The battle for medals will be stiff, up against the reigning European champion Tatyana Kotova of Russia, the 2002 Grand Prix Final winner Maureen Maggi of Brazil and perhaps even US sprint star Marion Jones, who says she will return to the Long Jump after two years off from this event. Britain’s Jade Johnson, second at the Europeans in Munich and Tunde Vaszi of Hungary, bronze in those continental championships, are other big candidates to have emerged into the arena this summer.
“Defending the World title in Paris will be very tough…but I will try. I am now more relaxed than in the past and this could help me a lot.”
The European Cup, which will take place in Florence next summer, returns to Italy after an absence of ten years (since the Rome edition in 1993), and is an event of special significance for Fiona. She lives in the Tuscan city and her return to competition may be scheduled for that important June event, where she can expect to revel in the local support.
May will miss the indoor season and the World Indoors, which will take place in Birmingham in England, not far from Slough, the town where she was born.
“I would like to compete in Birmingham in front of my family. It would have been my first competition in Great Britain since giving birth to Larissa. But the World Indoors are scheduled too early. I prefer building up my form gradually. I am looking forward to next summer. I really can’t wait. I miss the competitions after a year off. It has been very hard to return to the track at the beginning but I am getting used to it.”
Many star athletes have immediately achieved sensational results after becoming mothers. For instance, Heike Drechsler, who won the second of her four European titles in 1990 after giving birth to her son Tony in the previous year, and Stefka Kostadinova, who won her second World title in Gothenburg, just a few months after her son’s birth.
2003 will mark the return of many other famous mothers to competition. Among the others, Denise Lewis, the Olympic Heptathlon champion, and May’s Swedish rival, Erica Johansson.
“I am really looking forward to seeing how the other mothers, who took 2002 off, will perform after the pregnancy.
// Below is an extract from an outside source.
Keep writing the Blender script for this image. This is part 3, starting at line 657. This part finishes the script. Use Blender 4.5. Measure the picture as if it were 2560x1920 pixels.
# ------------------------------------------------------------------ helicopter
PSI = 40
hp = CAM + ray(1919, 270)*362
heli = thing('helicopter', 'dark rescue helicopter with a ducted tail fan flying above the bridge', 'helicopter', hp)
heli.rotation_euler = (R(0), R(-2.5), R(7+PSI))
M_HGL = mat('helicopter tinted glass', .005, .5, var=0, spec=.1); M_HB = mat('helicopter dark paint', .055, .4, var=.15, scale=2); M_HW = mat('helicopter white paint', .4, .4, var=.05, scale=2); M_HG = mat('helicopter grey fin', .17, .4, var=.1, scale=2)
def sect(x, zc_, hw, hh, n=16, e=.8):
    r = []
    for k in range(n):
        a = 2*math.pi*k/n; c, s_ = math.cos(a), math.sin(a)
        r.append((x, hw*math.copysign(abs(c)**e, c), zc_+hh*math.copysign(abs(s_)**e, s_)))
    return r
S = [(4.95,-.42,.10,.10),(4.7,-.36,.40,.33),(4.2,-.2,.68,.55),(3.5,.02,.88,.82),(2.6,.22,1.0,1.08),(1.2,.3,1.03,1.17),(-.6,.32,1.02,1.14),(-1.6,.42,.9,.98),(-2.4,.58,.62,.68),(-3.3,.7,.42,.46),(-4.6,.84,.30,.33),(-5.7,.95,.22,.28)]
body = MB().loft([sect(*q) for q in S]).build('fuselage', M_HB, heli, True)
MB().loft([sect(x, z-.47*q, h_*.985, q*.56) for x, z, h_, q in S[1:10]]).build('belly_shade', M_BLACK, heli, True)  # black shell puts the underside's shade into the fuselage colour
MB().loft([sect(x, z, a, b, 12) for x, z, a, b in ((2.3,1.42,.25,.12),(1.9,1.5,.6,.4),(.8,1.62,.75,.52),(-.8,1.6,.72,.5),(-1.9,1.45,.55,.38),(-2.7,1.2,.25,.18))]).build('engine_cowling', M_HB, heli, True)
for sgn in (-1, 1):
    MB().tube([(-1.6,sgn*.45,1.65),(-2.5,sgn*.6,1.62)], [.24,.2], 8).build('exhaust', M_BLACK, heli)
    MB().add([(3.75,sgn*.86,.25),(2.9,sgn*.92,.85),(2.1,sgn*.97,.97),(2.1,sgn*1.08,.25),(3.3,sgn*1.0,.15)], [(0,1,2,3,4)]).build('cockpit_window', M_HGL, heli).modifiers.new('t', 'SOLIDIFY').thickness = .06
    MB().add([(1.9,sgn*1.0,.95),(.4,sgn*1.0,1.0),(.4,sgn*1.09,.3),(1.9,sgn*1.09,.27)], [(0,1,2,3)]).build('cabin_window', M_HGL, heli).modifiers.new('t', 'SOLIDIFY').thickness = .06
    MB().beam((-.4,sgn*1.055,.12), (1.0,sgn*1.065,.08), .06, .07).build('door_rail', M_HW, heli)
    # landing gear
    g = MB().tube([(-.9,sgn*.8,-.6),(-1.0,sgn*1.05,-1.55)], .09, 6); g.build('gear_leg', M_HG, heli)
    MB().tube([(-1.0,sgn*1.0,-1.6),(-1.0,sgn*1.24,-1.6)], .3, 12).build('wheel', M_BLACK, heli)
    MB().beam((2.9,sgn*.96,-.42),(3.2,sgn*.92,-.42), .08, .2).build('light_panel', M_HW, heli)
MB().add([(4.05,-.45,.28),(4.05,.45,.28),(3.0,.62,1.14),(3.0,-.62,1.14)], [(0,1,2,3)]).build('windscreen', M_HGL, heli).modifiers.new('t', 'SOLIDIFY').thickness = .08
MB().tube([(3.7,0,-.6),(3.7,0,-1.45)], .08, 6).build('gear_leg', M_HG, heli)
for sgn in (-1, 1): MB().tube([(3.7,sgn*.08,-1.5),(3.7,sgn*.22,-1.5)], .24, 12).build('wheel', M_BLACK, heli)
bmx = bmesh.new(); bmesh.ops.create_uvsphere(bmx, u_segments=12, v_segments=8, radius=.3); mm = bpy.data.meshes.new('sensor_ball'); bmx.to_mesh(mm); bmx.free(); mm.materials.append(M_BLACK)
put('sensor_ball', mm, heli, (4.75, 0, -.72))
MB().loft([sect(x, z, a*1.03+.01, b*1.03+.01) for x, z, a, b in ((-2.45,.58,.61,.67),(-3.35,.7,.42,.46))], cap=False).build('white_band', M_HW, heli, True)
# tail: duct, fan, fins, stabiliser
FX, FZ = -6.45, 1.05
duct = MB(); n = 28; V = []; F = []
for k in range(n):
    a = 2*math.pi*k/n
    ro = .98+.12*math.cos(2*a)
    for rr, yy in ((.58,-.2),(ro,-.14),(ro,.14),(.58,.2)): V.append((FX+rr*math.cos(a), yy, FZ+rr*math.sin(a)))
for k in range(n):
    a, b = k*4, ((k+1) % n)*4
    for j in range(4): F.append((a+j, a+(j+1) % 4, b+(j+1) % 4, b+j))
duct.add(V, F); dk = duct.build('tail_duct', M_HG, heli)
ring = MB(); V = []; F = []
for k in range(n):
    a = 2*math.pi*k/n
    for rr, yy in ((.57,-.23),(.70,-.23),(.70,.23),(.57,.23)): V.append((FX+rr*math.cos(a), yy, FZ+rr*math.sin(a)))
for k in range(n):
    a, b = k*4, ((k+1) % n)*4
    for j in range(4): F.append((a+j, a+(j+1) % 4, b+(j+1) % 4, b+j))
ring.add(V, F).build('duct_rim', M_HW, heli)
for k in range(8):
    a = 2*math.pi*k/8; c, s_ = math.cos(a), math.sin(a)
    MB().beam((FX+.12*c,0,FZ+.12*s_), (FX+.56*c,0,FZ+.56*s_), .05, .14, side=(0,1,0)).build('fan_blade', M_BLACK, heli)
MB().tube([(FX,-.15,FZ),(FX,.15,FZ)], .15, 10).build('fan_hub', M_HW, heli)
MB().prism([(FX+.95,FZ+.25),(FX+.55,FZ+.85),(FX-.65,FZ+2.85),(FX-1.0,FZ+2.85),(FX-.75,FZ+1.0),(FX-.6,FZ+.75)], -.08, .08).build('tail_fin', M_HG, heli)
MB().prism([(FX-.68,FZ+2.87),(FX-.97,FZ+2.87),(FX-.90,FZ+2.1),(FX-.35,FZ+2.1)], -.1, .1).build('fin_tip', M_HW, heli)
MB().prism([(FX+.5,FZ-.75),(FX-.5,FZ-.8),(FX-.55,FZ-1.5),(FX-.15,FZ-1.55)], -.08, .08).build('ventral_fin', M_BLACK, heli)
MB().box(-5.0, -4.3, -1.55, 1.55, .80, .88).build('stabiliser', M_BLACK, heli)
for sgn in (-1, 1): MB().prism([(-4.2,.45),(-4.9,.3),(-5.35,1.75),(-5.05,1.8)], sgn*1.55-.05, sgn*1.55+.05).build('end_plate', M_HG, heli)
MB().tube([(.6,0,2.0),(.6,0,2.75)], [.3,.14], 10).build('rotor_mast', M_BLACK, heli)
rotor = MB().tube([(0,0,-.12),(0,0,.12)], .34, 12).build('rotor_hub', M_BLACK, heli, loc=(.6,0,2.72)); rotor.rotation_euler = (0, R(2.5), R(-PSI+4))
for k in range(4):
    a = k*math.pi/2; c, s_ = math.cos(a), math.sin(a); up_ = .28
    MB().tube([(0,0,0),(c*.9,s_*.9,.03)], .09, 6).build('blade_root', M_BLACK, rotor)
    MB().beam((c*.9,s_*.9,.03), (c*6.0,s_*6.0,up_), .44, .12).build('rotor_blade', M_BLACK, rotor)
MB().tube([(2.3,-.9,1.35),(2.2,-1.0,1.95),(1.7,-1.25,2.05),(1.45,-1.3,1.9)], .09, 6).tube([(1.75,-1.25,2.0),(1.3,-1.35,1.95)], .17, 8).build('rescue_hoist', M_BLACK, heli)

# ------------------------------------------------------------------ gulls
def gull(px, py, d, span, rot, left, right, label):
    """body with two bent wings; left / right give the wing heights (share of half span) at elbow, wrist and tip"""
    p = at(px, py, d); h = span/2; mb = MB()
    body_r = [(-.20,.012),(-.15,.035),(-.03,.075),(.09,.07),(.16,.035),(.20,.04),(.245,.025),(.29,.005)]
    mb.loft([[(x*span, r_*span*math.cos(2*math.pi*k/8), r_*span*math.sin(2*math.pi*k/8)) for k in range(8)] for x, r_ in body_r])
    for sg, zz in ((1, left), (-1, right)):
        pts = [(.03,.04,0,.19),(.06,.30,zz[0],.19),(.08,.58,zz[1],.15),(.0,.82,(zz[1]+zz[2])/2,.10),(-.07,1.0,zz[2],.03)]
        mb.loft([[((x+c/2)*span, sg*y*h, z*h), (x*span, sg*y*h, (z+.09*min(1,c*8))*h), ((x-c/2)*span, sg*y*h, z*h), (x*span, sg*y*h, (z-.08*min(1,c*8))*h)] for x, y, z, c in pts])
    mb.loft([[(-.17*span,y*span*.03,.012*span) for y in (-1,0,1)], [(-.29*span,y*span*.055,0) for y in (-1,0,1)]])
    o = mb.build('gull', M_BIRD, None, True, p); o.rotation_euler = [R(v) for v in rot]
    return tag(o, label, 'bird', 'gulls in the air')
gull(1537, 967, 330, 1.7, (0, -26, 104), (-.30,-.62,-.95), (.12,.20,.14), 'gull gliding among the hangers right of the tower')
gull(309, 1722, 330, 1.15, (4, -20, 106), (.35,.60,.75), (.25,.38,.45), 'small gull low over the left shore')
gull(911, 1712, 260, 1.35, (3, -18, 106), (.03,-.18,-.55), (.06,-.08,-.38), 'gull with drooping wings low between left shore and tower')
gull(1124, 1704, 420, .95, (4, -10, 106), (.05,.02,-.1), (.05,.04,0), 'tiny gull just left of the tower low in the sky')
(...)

Combining training and motherhood is a new challenge for me. I am more motivated and confident than ever. This year out of competition was needed to regenerate both physically and mentally.”
Despite being away from the track in 2002, May’s connections with the sport have remained strong throughout the year, with her election as a member of the European Athletic Association's Athletes’ Commission.
“I really did not expect to be elected. It is nice to know that people have not forgotten me in the year in which I was not on the track. I am pleased to represent the field events and give a voice for the athletes.”